Information supplied =>
+ + +
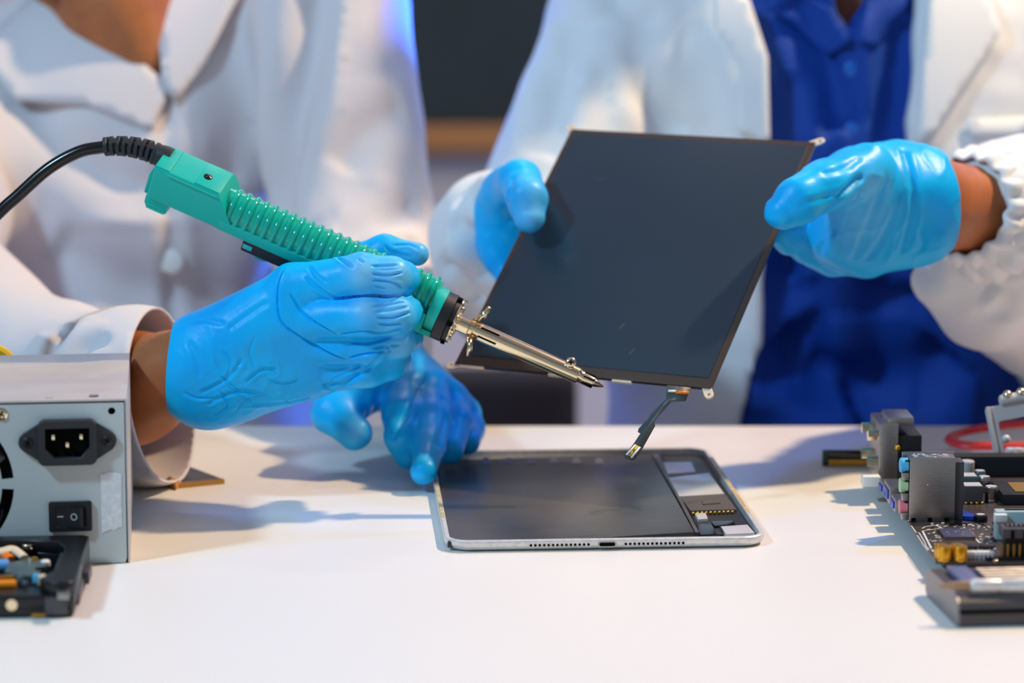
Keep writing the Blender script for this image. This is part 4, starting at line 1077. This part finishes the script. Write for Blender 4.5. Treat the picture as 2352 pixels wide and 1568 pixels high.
def head_groups(c, f=(0, -1, 0)):
    """cranium, jaw, brow, nose, lips, chin and ears around the head centre c, facing -y"""
    c = Vector(c); v = lambda x, y, z: c + Vector((x, y, z))
    return [(.02, .02, [(v(0, .015, .05), v(0, .005, .02), .082, .078), (v(0, -.025, -.06), v(0, -.005, -.01), .052, .062), (v(0, -.052, -.095), v(0, -.045, -.08), .020, .022)]),
            (.012, .006, [(v(-.030, -.080, .030), v(.030, -.080, .030), .010, .010), (v(0, -.088, .020), v(0, -.108, -.018), .007, .011), (v(-.010, -.098, -.022), v(.010, -.098, -.022), .008, .008),
                          (v(-.018, -.082, -.052), v(.018, -.082, -.052), .007, .007), (v(-.015, -.080, -.062), v(.015, -.080, -.062), .008, .008)]),
            (.006, .004, [(v(-.080, .010, .018), v(-.078, .014, -.022), .010, .008), (v(.080, .010, .018), v(.078, .014, -.022), .010, .008)])]
def face_bits(c, base, parent):
    c = Vector(c) - Vector(base)
    for s in (-1, 1):
        e = MB().sphere(c + Vector((s * .031, -.072, .010)), .0125, 14).build('eye', M_WHITE, parent)
        MB().sphere(c + Vector((s * .031, -.0815, .010)), .0055, 12).build('iris', M_HAIR, e)
    Hs = Sculpt(np.array(c) - .14, np.array(c) + .16, .006)
    Hs.groups([(0, .02, [(c + Vector((0, .022, .058)), c + Vector((0, .030, .0)), .088, .080)])])
    ax = Hs.ax; y = ax[1][None, :, None] - c.y; z = ax[2][None, None, :] - c.z
    Hs.f = np.maximum(Hs.f, (-(y + .035) - .0 * z + np.maximum(0, .055 - z) * .8).astype(np.float32) * np.ones_like(Hs.f))
    V, Q = Hs.mesh(); V = relax(V, Q, 2)
    to_obj('hair', V, Q, M_HAIR, parent)

# ------------------------------------------------------------------ first person (left): white coat, holds the iron
baseA = Vector((-.25, 2.06, -.45)); 
shL, elL, wrL = P(745, 40, 2.01), P(812, 560, 1.945), P(862, 828, 1.770)
shR, elR, wrR = P(-90, 300, 2.02), P(-300, 690, 1.86), P(400, 858, 1.594)
fa1 = P(300, 892, 1.634)
neckA = P(290, 60, 2.05); headA = Vector((neckA.x + .005, neckA.y - .03, .53))
cA = P(330, 400, 2.07)
trunkA = [(0, .05, [(Vector((cA.x - .03, 2.08, -.42)), Vector((cA.x - .03, 2.08, -.20)), .156, .140, (1, 1.15, 1)), (Vector((cA.x - .03, 2.08, -.20)), Vector((cA.x - .025, 2.08, .105)), .138, .142, (1, 1.12, 1)),
                    (Vector((cA.x - .10, 2.06, .160)), Vector((cA.x + .09, 2.06, .22)), .062, .062)])]
armLA = [(.02, .02, [(shL, elL, .046, .040), (elL, wrL, .040, .026)])]
armRA = [(.02, .02, [(shR, P(-225, 640, 1.85), .040, .038), (P(-225, 640, 1.85), P(60, 872, 1.71), .038, .031), (P(60, 872, 1.71), fa1, .031, .0285), (fa1, wrR, .0285, .0250)])]
neckG = [(.03, .02, [(P(270, 20, 2.000), P(325, 130, 1.992), .036, .026), (Vector((cA.x - .01, 2.06, .20)), Vector((neckA.x, neckA.y, .30)), .075, .056), (Vector((neckA.x, neckA.y, .30)), Vector((headA.x, headA.y + .01, .47)), .056, .058)])]
shr = lambda g, d: [(a, b, [(q[0], q[1], q[2] - d, q[3] - d) + tuple(q[4:]) for q in pr]) for a, b, pr in g]
A = body_mesh('person', shr(trunkA, .036) + shr(armLA, .008) + armRA + neckG + head_groups(headA), [H1, H2], M_SKINA, .0042, baseA)
A.location = baseA
tag(A, 'person in a buttoned white lab coat and blue gloves, at left, holding the soldering iron', 'person')
face_bits(headA, baseA, A)
# coat : trunk and the left sleeve
infl = .014
coatA = [(0, .05, [(q[0], q[1], q[2] + infl, q[3] + infl) + tuple(q[4:]) for q in trunkA[0][2]] + [(Vector((cA.x, 2.07, -.42)), Vector((cA.x, 2.07, -.70)), .185, .20, (1, 1.3, 1))]),
         (.005, .02, [(shL, elL, .058, .053), (elL, P(868, 815, 1.785), .053, .031)]),
         (.03, .025, [(shR, P(-170, 430, 1.95), .062, .058)])]
lo, hi = bounds(coatA, .03)
S = Sculpt(lo, hi, .0048).groups(coatA)
V, Q = S.mesh(); T_A = bvh_of(relax(V, Q, 3), Q)        # closed front, for laying the lapels on
vA = [(q.x, q.z) for q in (P(a, b, 1.94) for a, b in ((80, -160), (165, 12), (250, 85), (368, 196), (380, 150), (385, 60), (390, -160)))]
S.carve_prism(vA, 1.5, 2.05)
V, Q = S.mesh(); V = relax(V, Q, 3)
V = wrinkle(V, Q, .009, 9, (1, .6, .7), 3.1); V = wrinkle(V, Q, .0025, 22, (1.2, .6, .5), 7.7)
V = strokes(V, Q, [([(730, -40), (705, 120), (660, 300), (640, 470), (650, 600)], 14, 16), ([(375, 180), (385, 400), (400, 620), (410, 860)], 5, 7),
                   ([(60, 200), (150, 330), (300, 420), (480, 440)], 7, 16), ([(120, 560), (300, 660), (520, 700), (640, 690)], 8, 22), ([(500, 60), (560, 240), (540, 420)], 5, 18),
                   ([(960, 470), (880, 500), (760, 540)], 7, 12), ([(960, 560), (880, 610), (800, 600)], 6, 12), ([(930, 250), (850, 300), (780, 390)], 6, 14)])
coA = to_obj('lab_coat', V, Q, M_COAT, A, baseA)
patch('lapel', [(110, -40), (160, 0), (262, 88), (374, 184), (392, 200), (350, 300), (200, 240), (40, 230), (-60, 120)], T_A, .007, .0022, M_COAT, coA, baseA, 22)
patch('lapel', [(364, -40), (363, 60), (372, 182), (400, 235), (470, 150), (560, -40)], T_A, .009, .0022, M_COAT, coA, baseA, 22)
for py_ in (330, 600):
    hit = T_A.ray_cast(O, ray(393, py_).normalized())[0]
    if hit: MB().lathe([(0, .0085), (.0025, .0085), (.0035, .006)], hit - baseA + Vector((0, .001, 0)), (0, -1, 0), 18).build('button', M_WHITE, coA)
# right sleeve : a wide open cuff around the forearm
sl1 = [(0, .02, [(P(-170, 430, 1.95), P(-230, 640, 1.85), .060, .058), (P(-230, 640, 1.85), P(90, 880, 1.70), .058, .048), (P(90, 880, 1.70), P(300, 912, 1.636), .050, .0465), (P(300, 912, 1.636), P(480, 948, 1.588), .0465, .0420)])]
lo, hi = bounds(sl1, .02)
S = Sculpt(lo, hi, .004).groups(sl1); V, Q = S.mesh(); V = relax(V, Q, 2); V = wrinkle(V, Q, .0045, 14, (1, 1, .8), 2.2)
V = strokes(V, Q, [([(150, 745), (120, 800), (60, 820)], 6, 8), ([(250, 770), (190, 800), (170, 850)], 5, 8)])
to_obj('sleeve', V, Q, M_COAT, coA, baseA, [(P(372, 940, 1.62), Vector((.97, -.22, .16)))], .0016)
# gloves of the first person
st1 = [([(655, 612), (640, 650), (638, 700), (646, 735), (666, 757), (720, 790), (760, 812), (796, 825)], 1.5, .8, 1.0),
       ([(796, 825), (840, 814), (890, 808)], 1.3, .8, -.9), ([(880, 806), (892, 798), (896, 806), (884, 810)], 1.0, .8),
       ([(664, 668), (700, 722), (752, 756), (776, 768)], 1.4, .8, .8), ([(776, 768), (840, 762), (880, 765), (930, 752)], 1.1, .8, -.6),
       ([(700, 632), (728, 660), (772, 684), (830, 680), (890, 680), (930, 668)], 1.1, 1.1), ([(705, 610), (735, 640), (760, 652)], .8, 1.2),
       ([(850, 628), (890, 632), (928, 625)], 1.4, .8), ([(852, 643), (895, 648), (928, 660)], 1.6, .85), ([(848, 612), (890, 610), (918, 608)], 1.0, .8), ([(856, 656), (890, 664)], 1.0, .75),
       ([(862, 728), (900, 730), (945, 716)], 1.5, .85), ([(865, 742), (890, 746), (930, 742)], 1.4, .9), ([(850, 704), (900, 698), (935, 692)], .9, .8), ([(860, 716), (900, 712), (940, 704)], .8, .8),
       ([(770, 588), (795, 604), (815, 615)], 1.1, 1.0), ([(820, 592), (838, 606)], .9, .9), ([(900, 565), (940, 562), (965, 575)], .7, 1.0), ([(880, 560), (900, 578), (950, 592)], .7, 1.0),
       ([(830, 852), (780, 880), (735, 882)], 1.6, 1.8), ([(890, 800), (840, 850), (760, 905)], 1.0, 1.6), ([(900, 770), (850, 785), (800, 785)], 1.2, 1.2), ([(925, 790), (880, 795), (850, 800)], .9, 1.0), ([(745, 880), (790, 860), (830, 835)], .8, 1.2),
       ([(455, 905), (520, 870), (560, 820)], .9, 1.4), ([(470, 930), (540, 900), (600, 905)], 1.0, 1.4), ([(560, 880), (600, 850), (640, 850)], .9, 1.2), ([(500, 860), (540, 895), (580, 930)], .9, 1.2),
       ([(430, 780), (450, 820), (460, 870)], .7, 1.8), ([(570, 930), (650, 925), (720, 912)], .9, 1.5), ([(520, 760), (560, 730), (620, 690)], .6, 2.0), ([(420, 740), (470, 735), (520, 745)], .6, 1.8),
       ([(600, 960), (660, 935), (735, 925)], 1.1, 1.3), ([(735, 925), (780, 905), (740, 885)], .9, 1.3), ([(480, 960), (520, 930), (500, 895)], .8, .9, .5), ([(540, 945), (570, 915), (620, 905)], .8, .9, .5), ([(610, 870), (650, 880), (690, 870)], .7, .9, .4), ([(420, 900), (450, 915), (500, 915)], .7, .9, -.5), ([(640, 900), (660, 925), (655, 950)], .7, .9, .4), ([(505, 800), (530, 830), (520, 870)], .6, 1.0, .4), ([(590, 770), (575, 810), (590, 850)], .5, 1.0, .4)]
pk1 = [(P(832, 622, 1.546), .008, .75), (P(905, 630, 1.547), .013, .55), (P(840, 700, 1.543), .008, .75), (P(905, 700, 1.546), .013, .55), (P(925, 800, 1.557), .009, .45), (P(975, 585, 1.597), .012, .35), (P(805, 590, 1.55), .006, .3)]
c1 = P(396, 850, 1.585)
g1 = glove('glove', H1, .0008, 3, st1, A, baseA, [(c1, Vector((-.99, .05, .08)))], [(.0009, 28, (1, 1, .8), 5.2), (.0008, 34, (1, 1, 1), 1.3, True, (P(520, 880, 1.56), .022)), (.0005, 60, (1, .7, 1), 4.3, True, (P(600, 890, 1.56), .030))], pk1, True)
st2 = [([(968, 885), (945, 940), (915, 985), (905, 1015)], 2.0, 2, 1.2), ([(1012, 905), (1022, 960), (1005, 1030)], 1.4, 2.2), ([(945, 870), (965, 880), (985, 870)], 1, 2), ([(905, 860), (870, 910), (860, 960)], 1.5, 3)]
g2 = glove('glove', H2, .0012, 2, st2, A, baseA, [(P(855, 825, 1.758), Vector((-.5, .8, .3)))], [(.0010, 50, (1, 1, 1), 8.3)], [(P(955, 890, 1.675), .010, .45), (P(822, 985, 1.645), .008, .4)])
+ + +
The exercise =>
Your task is to return the lines above, from the first one up to and including the line containing "to_obj('hair', V, Q, M_HAIR, parent)", minus any pictures.

Completed exercise =>
Keep writing the Blender script for this image. This is part 4, starting at line 1077. This part finishes the script. Write for Blender 4.5. Treat the picture as 2352 pixels wide and 1568 pixels high.
def head_groups(c, f=(0, -1, 0)):
    """cranium, jaw, brow, nose, lips, chin and ears around the head centre c, facing -y"""
    c = Vector(c); v = lambda x, y, z: c + Vector((x, y, z))
    return [(.02, .02, [(v(0, .015, .05), v(0, .005, .02), .082, .078), (v(0, -.025, -.06), v(0, -.005, -.01), .052, .062), (v(0, -.052, -.095), v(0, -.045, -.08), .020, .022)]),
            (.012, .006, [(v(-.030, -.080, .030), v(.030, -.080, .030), .010, .010), (v(0, -.088, .020), v(0, -.108, -.018), .007, .011), (v(-.010, -.098, -.022), v(.010, -.098, -.022), .008, .008),
                          (v(-.018, -.082, -.052), v(.018, -.082, -.052), .007, .007), (v(-.015, -.080, -.062), v(.015, -.080, -.062), .008, .008)]),
            (.006, .004, [(v(-.080, .010, .018), v(-.078, .014, -.022), .010, .008), (v(.080, .010, .018), v(.078, .014, -.022), .010, .008)])]
def face_bits(c, base, parent):
    c = Vector(c) - Vector(base)
    for s in (-1, 1):
        e = MB().sphere(c + Vector((s * .031, -.072, .010)), .0125, 14).build('eye', M_WHITE, parent)
        MB().sphere(c + Vector((s * .031, -.0815, .010)), .0055, 12).build('iris', M_HAIR, e)
    Hs = Sculpt(np.array(c) - .14, np.array(c) + .16, .006)
    Hs.groups([(0, .02, [(c + Vector((0, .022, .058)), c + Vector((0, .030, .0)), .088, .080)])])
    ax = Hs.ax; y = ax[1][None, :, None] - c.y; z = ax[2][None, None, :] - c.z
    Hs.f = np.maximum(Hs.f, (-(y + .035) - .0 * z + np.maximum(0, .055 - z) * .8).astype(np.float32) * np.ones_like(Hs.f))
    V, Q = Hs.mesh(); V = relax(V, Q, 2)
    to_obj('hair', V, Q, M_HAIR, parent)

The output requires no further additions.